After the advent of movies, we have learned to stack and rekindle our memories in a uniquely cinematic way. We reminisce as if they are shot as a scene from a sequence from our past. And, in such a sequence, a group of 11-year- old boys were noisily searching for their seats in the darkness of a suburban cinema theatre years ago. The movie, Devaraagam, directed by Bharathan, had already started rolling and the tiny heads of the boys interrupting the view irritated the already seated audience.
Then, amid the chaos, the hero in the movie slipped into a memory, like we do in real life, of a song sequence in which a group of young women danced with lamps in their hands. The whole street was lit with lamps and there she was; magnificence personified with a lamp in her hand and the light in her eyes. As if a metaphorical reference to her otherworldly beauty, director Bharathan jump cut her close-up shot to a stunning close-up of a deity adorned with a garland and ornaments.
Be it the name, or the appearance in real life, or the characters she played onscreen, the title Sridevi was always synonymous with the word 'goddess'. She enacted every facet of Indian women in her fifty-year-long career spanning all the major film industries in India. Beginning as a child artist in 1969, she played crucial roles alongside Rajinikanth and Kamal Haasan in the South throughout the 70s and conquered Bollywood with back-to-back blockbusters in the 80s.

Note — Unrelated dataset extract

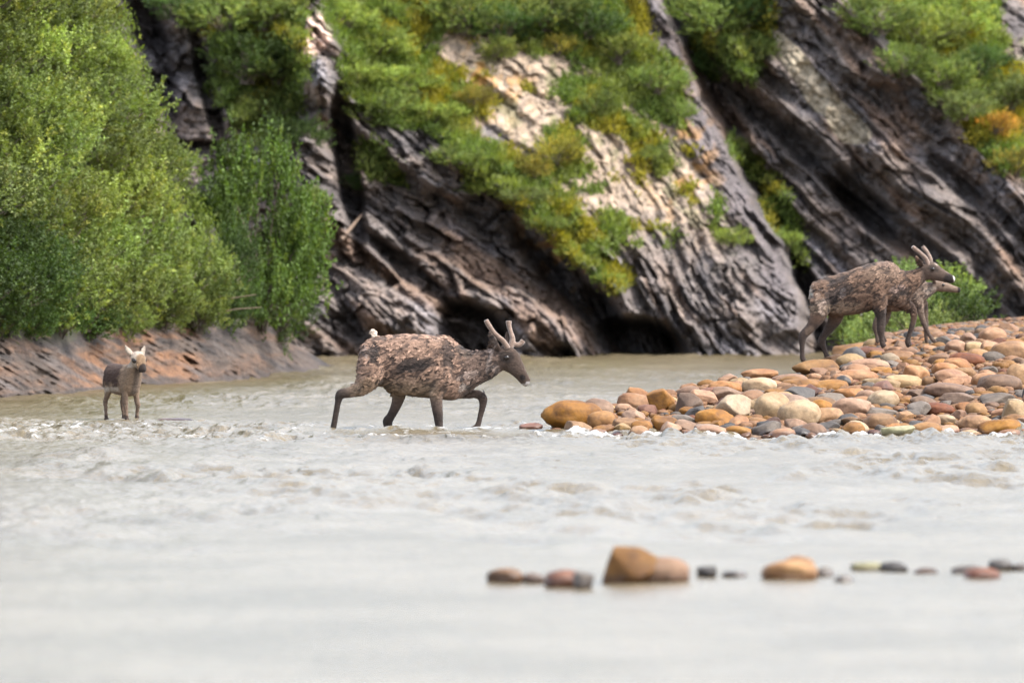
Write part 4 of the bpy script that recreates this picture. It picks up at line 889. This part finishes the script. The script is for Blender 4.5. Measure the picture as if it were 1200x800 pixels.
caribou(S1, P1,
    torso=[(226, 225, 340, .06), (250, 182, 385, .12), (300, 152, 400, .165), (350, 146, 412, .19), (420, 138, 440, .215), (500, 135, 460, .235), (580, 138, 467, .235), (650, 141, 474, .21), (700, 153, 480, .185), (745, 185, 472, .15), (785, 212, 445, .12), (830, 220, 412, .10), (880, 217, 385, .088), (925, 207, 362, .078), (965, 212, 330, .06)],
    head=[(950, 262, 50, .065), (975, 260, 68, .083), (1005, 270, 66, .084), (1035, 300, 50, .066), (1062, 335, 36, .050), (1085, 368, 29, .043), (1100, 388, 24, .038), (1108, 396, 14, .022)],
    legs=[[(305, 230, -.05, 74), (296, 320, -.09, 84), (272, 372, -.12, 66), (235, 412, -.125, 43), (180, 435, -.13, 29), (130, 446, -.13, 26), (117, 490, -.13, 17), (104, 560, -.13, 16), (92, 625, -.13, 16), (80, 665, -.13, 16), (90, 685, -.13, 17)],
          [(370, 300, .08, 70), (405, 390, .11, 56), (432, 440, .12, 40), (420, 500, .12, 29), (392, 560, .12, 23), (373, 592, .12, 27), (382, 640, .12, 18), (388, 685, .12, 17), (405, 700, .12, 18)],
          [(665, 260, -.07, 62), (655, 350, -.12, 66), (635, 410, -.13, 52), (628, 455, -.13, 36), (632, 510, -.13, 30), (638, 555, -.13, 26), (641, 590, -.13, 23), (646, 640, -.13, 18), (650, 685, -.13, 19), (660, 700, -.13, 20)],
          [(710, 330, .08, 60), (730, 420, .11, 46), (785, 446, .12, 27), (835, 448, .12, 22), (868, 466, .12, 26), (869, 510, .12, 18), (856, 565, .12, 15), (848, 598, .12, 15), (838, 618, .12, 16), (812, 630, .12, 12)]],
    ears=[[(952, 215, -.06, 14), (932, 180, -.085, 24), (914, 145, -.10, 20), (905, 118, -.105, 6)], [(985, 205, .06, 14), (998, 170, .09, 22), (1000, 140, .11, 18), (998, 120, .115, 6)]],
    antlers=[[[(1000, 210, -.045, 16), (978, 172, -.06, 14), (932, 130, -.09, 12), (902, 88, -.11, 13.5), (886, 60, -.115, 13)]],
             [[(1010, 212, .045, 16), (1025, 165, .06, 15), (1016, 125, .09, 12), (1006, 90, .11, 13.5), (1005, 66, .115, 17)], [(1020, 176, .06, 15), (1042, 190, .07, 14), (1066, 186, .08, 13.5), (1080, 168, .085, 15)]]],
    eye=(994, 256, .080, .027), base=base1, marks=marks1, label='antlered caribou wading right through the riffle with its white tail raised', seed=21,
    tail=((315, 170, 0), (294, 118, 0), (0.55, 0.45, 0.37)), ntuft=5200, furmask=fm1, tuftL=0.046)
# ---- right caribou on the bar (5x crop, 476 crop px per metre at 84 m)
S2 = dict(u0=450.0, v0=700.0, k=476.2, dim=0.56)
def base2(u, v, y, c_):
    c = np.ones((len(u), 3)) * np.array([0.17, 0.105, 0.072])
    c = lerp(c, [0.21, 0.14, 0.10], sst(470, 560, u) * sst(330, 240, v) * sst(760, 700, u))
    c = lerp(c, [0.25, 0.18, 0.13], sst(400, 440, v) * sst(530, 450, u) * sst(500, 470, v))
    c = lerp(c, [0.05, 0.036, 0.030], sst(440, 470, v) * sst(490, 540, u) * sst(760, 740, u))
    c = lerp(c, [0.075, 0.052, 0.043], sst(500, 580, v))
    c = lerp(c, [0.13, 0.09, 0.07], sst(830, 860, u))
    c = lerp(c, [0.03, 0.022, 0.02], sst(45, 20, np.hypot(u - 1010, (v - 285))))
    c = lerp(c, [0.8, 0.76, 0.72], sst(0, 6, (u - 1034) - 0.25 * (v - 285)) * (v < 345) * sst(1026, 1036, u))
    c = lerp(c, [0.55, 0.45, 0.38], sst(222, 206, u) * sst(420, 380, v))
    return c
marks2 = [(320, 390, 50, 55, 0, D_, .9), (395, 345, 60, 40, -20, D_, .8), (350, 300, 60, 18, -25, D_, .9), (420, 270, 40, 12, -20, D_, .7), (385, 370, 20, 40, 0, [.36, .28, .24], .8), (270, 440, 16, 60, 0, [.4, .3, .24], .8), (245, 400, 16, 40, 0, [.3, .22, .17], .7),
          (720, 370, 45, 18, -10, D_, .8), (700, 340, 60, 20, -20, [.28, .2, .17], .7), (560, 200, 60, 12, -20, [.1, .07, .055], .7), (640, 195, 50, 18, 0, [.27, .18, .14], .7), (920, 225, 34, 22, 20, [.04, .03, .025], .8), (938, 196, 16, 10, 30, [.45, .36, .3], .7), (1005, 242, 20, 7, 30, [.35, .26, .2], .8), (190, 590, 30, 30, 0, [.26, .18, .13], .6)]
def fm2(u, v, c_): return 0.25 + 0.75 * sst(870, 840, u) * sst(520, 460, v)
P2 = Vector(W(910 + S2['u0'] / 5, 270 + S2['v0'] / 5, 84.0))
rump_z = 0
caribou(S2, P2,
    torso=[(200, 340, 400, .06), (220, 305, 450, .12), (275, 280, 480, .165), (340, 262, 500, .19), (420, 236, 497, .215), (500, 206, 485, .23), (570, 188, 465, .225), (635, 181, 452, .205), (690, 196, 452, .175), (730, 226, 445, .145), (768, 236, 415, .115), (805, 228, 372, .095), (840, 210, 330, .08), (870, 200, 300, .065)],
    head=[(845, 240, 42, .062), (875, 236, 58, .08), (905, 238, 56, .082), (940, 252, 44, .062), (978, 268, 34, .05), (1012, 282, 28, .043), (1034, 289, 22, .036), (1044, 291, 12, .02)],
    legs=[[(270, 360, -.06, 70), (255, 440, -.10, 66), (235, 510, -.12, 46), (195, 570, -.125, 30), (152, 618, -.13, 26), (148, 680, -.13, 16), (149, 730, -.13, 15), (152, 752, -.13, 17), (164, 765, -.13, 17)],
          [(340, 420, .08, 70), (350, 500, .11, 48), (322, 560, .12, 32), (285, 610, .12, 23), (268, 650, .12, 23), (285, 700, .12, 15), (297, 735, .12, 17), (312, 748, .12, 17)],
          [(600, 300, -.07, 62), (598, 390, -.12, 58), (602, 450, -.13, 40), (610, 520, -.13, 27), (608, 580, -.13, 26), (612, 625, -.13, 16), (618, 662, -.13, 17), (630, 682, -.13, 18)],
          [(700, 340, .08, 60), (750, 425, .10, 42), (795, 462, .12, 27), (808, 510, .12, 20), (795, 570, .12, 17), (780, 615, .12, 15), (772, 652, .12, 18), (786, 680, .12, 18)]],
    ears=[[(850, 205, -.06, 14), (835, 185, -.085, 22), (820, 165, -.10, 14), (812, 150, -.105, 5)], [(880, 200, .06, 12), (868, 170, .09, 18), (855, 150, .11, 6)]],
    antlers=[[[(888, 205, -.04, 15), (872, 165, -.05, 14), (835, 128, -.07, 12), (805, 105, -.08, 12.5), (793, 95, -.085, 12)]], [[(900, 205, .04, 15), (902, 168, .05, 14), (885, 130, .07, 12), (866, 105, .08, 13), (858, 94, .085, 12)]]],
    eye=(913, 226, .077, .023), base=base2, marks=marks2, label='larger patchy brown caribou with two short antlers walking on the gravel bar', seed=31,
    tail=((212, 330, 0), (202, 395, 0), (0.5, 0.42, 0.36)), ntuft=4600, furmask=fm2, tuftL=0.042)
# ---- younger caribou behind it
S3 = dict(u0=720.0, v0=680.0, k=465.1)
def base3(u, v, y, c_):
    c = np.ones((len(u), 3)) * np.array([0.20, 0.14, 0.105])
    c = lerp(c, [0.40, 0.31, 0.25], sst(325, 350, v) * sst(850, 880, u) * sst(1020, 990, u) * sst(400, 380, v))
    c = lerp(c, [0.13, 0.09, 0.07], sst(500, 560, v)); c = lerp(c, [0.27, 0.19, 0.14], sst(920, 960, u))
    c = lerp(c, [0.02, 0.016, 0.015], sst(1056, 1066, u)); return c
P3 = Vector(W(910 + S3['u0'] / 5, 270 + S3['v0'] / 5, 86.0))
caribou(S3, P3,
    torso=[(535, 330, 400, .05), (555, 300, 430, .10), (600, 290, 455, .135), (670, 285, 475, .155), (740, 285, 470, .15), (800, 288, 452, .125), (845, 295, 430, .10), (885, 300, 400, .08), (915, 303, 375, .066), (945, 308, 352, .05)],
    head=[(925, 325, 24, .05), (950, 324, 33, .062), (975, 328, 33, .06), (1005, 335, 25, .046), (1035, 343, 20, .038), (1062, 349, 17, .033), (1078, 352, 12, .02)],
    legs=[[(590, 380, -.04, 48), (595, 450, -.07, 40), (600, 500, -.08, 25), (575, 560, -.08, 18), (585, 610, -.08, 12), (590, 645, -.08, 13), (600, 655, -.08, 13)],
          [(610, 380, .05, 48), (640, 460, .07, 36), (645, 510, .08, 24), (620, 570, .08, 17), (625, 620, .08, 12), (640, 655, .08, 13)],
          [(800, 380, -.05, 45), (830, 430, -.07, 30), (845, 490, -.08, 20), (868, 560, -.08, 16), (895, 615, -.08, 12), (918, 645, -.08, 13), (932, 655, -.08, 12)],
          [(820, 380, .05, 45), (865, 440, .07, 26), (872, 500, .08, 18), (880, 560, .08, 15), (878, 620, .08, 12), (885, 660, .08, 13)]],
    ears=[[(930, 305, -.045, 10), (915, 290, -.07, 14), (905, 278, -.08, 5)], [(940, 305, .045, 10), (925, 288, .07, 12), (915, 276, .08, 5)]],
    antlers=[], eye=(975, 320, .056, .018), base=base3, marks=[(900, 345, 40, 12, -15, [.42, .34, .28], .7)], label='smaller antlerless caribou mostly hidden behind the larger one on the gravel bar', seed=41, ntuft=1800, furmask=lambda u, v, c_: 0.3 + 0.7 * sst(930, 900, u) * sst(500, 450, v), tuftL=0.028)
# ---- calf: built side-on in metres*1000 units, turned towards the camera
S4 = dict(u0=0.0, v0=0.0, k=1000.0, cl=0.4, dim=0.46, earfront=True)
def base4(u, v, y, c_):
    c = np.ones((len(u), 3)) * np.array([0.33, 0.23, 0.155]); z = -v; jj = 2 * fbm(u / 50, y * 20, z / 50, 4)
    c = lerp(c, [0.075, 0.038, 0.026], sst(90, 30, u + 40 * jj) * sst(385, 430, z + 40 * jj) * sst(-310, -255, u + 30 * jj))     # saddle
    c = lerp(c, [0.62, 0.52, 0.42], sst(410, 380, z) * sst(60, 20, u) * sst(330, 350, z))
    c = lerp(c, [0.16, 0.115, 0.085], sst(60, 110, u) * sst(60, 20, np.abs(y) * 1000) * sst(640, 600, z) * sst(300, 330, z))
    c = lerp(c, [0.27, 0.185, 0.13], sst(330, 260, z)); c = lerp(c, [0.10, 0.07, 0.055], sst(80, 50, z))
    c = lerp(c, [0.62, 0.52, 0.42], sst(610, 650, z) * sst(150, 190, u))
    c = lerp(c, [0.34, 0.22, 0.13], sst(300, 325, u) * sst(560, 600, z))
    c = lerp(c, [0.04, 0.027, 0.022], sst(338, 350, u + 0.3 * (620 - z)) * (z > 520)); 
    return c
P4 = Vector(W(147, 492, 80.0)); P4.z = -0.01
caribou(S4, P4,
    torso=[(-325, -600, -460, .06), (-300, -650, -390, .105), (-250, -668, -335, .135), (-150, -665, -305, .15), (-50, -662, -292, .15), (50, -665, -290, .145), (120, -672, -298, .13), (165, -700, -335, .115), (200, -735, -410, .098), (228, -765, -500, .085), (248, -780, -590, .065)],
    head=[(212, -735, 70, .068), (238, -738, 84, .088), (265, -716, 84, .092), (295, -678, 66, .075), (320, -642, 52, .061), (342, -610, 45, .052), (357, -590, 33, .043), (364, -580, 14, .025)],
    legs=[[(-240, -560, -.05, 82), (-235, -450, -.08, 79), (-225, -350, -.09, 51), (-260, -270, -.09, 33), (-285, -215, -.09, 30), (-275, -140, -.09, 24), (-270, -60, -.09, 23), (-262, -5, -.09, 33), (-240, 25, -.09, 32)],
          [(-230, -560, .05, 82), (-200, -450, .07, 77), (-150, -360, .08, 50), (-160, -270, .08, 33), (-185, -210, .08, 30), (-165, -130, .08, 24), (-155, -60, .08, 23), (-145, -5, .08, 32), (-125, 25, .08, 30)],
          [(90, -520, -.05, 68), (95, -420, -.075, 64), (95, -330, -.075, 42), (100, -230, -.075, 37), (110, -180, -.075, 33), (120, -110, -.075, 24), (128, -50, -.075, 27), (140, -10, -.075, 33), (155, 20, -.075, 30)],
          [(90, -520, .05, 68), (100, -420, .075, 62), (110, -330, .075, 40), (125, -240, .075, 35), (145, -190, .075, 33), (135, -120, .075, 23), (125, -60, .075, 24), (135, -15, .075, 33), (150, 15, .075, 30)]],
    ears=[[(235, -775, -.06, 22), (225, -810, -.095, 36), (215, -842, -.125, 33), (208, -880, -.145, 8)], [(235, -775, .06, 22), (228, -810, .085, 35), (222, -842, .105, 31), (216, -878, .12, 8)]],
    antlers=[], eye=(286, -708, .070, .030), base=base4, marks=[(288, -706, 34, 26, 40, [.07, .045, .035], .85), (270, -790, 30, 10, 0, [.42, .33, .26], .6)], label='small pale faced caribou calf facing the camera in shallow water at left', seed=51, ntuft=1500,
    furmask=lambda u, v, c_: 0.2 + 0.3 * sst(240, 180, u), name='caribou_calf', rz=R(-52), vox=0.0075, disp=0.006, tuftL=0.02, marksmot=0.2)
print('objects', len(bpy.data.objects), 'shrubs', shn)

Movies like Julie, Moondru Mudichu, Varumaiyin Niram Sivappu, Pathinaru Vayadhinile, Sigappu Rojakkal, Moondram Pirai, Premabishekam, Sadma, Chandni, Mr India, and Devaraagam made her the most adored female actor, and eventually the first lady superstar of Indian cinema. She established deadly onscreen combos with stars like Jeetendra and Kamal Haasan which worked for almost a decade with a number of blockbusters. The rise and reign of Sridevi imply the complex and often mysterious bond between Indian viewers and the movie stars.
In India, where the society is layered with diverse aspirations and dreams of various classes, a superstar is a common factor, who almost single-handedly shoulders the weight of the dreams and aspirations of their heydays. At a psychological level, this connection works like that between a deity and devotee; at an emotional level, this connection is the safety valve of the viewers to vent out their frustrations; at a financial level, this connection makes the industry keep running on its wheels.
Sridevi was the first female actor in Indian cinema who cracked the male supremacy in all these three connections. It is a feat achieved not just by a good looking face, a smile, the support of godfathers, or elastic dance moves, but with an insurmountable effort demanding patience, skill, endurance, grace, intuitiveness, innovation, and most importantly, courage. She wasn't a queen by default, because of some crown wearing king husband, she was a queen on her own terms and by her own merits.
This is an exhausting proposition for a female actor in a predominantly patriarchal industry. Yet, Sridevi hasn't just lived the lives Indian women cherished, but also lived the lives of those women who are cherished by Indian men, for almost five decades. It is interesting to notice that she kept that representative potential of her roles when picked up the perseverant mother character in the 2012 movie, English Vinglish, for a comeback after a hiatus.
In Mira Nair’s 1988 movie Salaam Bombay, a girl in a brothel dances to the tunes of Sridevi’s iconic dance number Hawa Hawai from Mr India. On a conclusive knock, that made Sridevi a superstar; to instil dreams into dreamless minds, to fill empty hearts with the joy of living, to give form to our amorphous desires, to love for the loveless, and live the lost lives of a million of men and women onscreen. With sheer bravery and determination, she delved into unknown terrains and languages only to surface with a handful of cinematic dreams, or rather, memories. Adieu!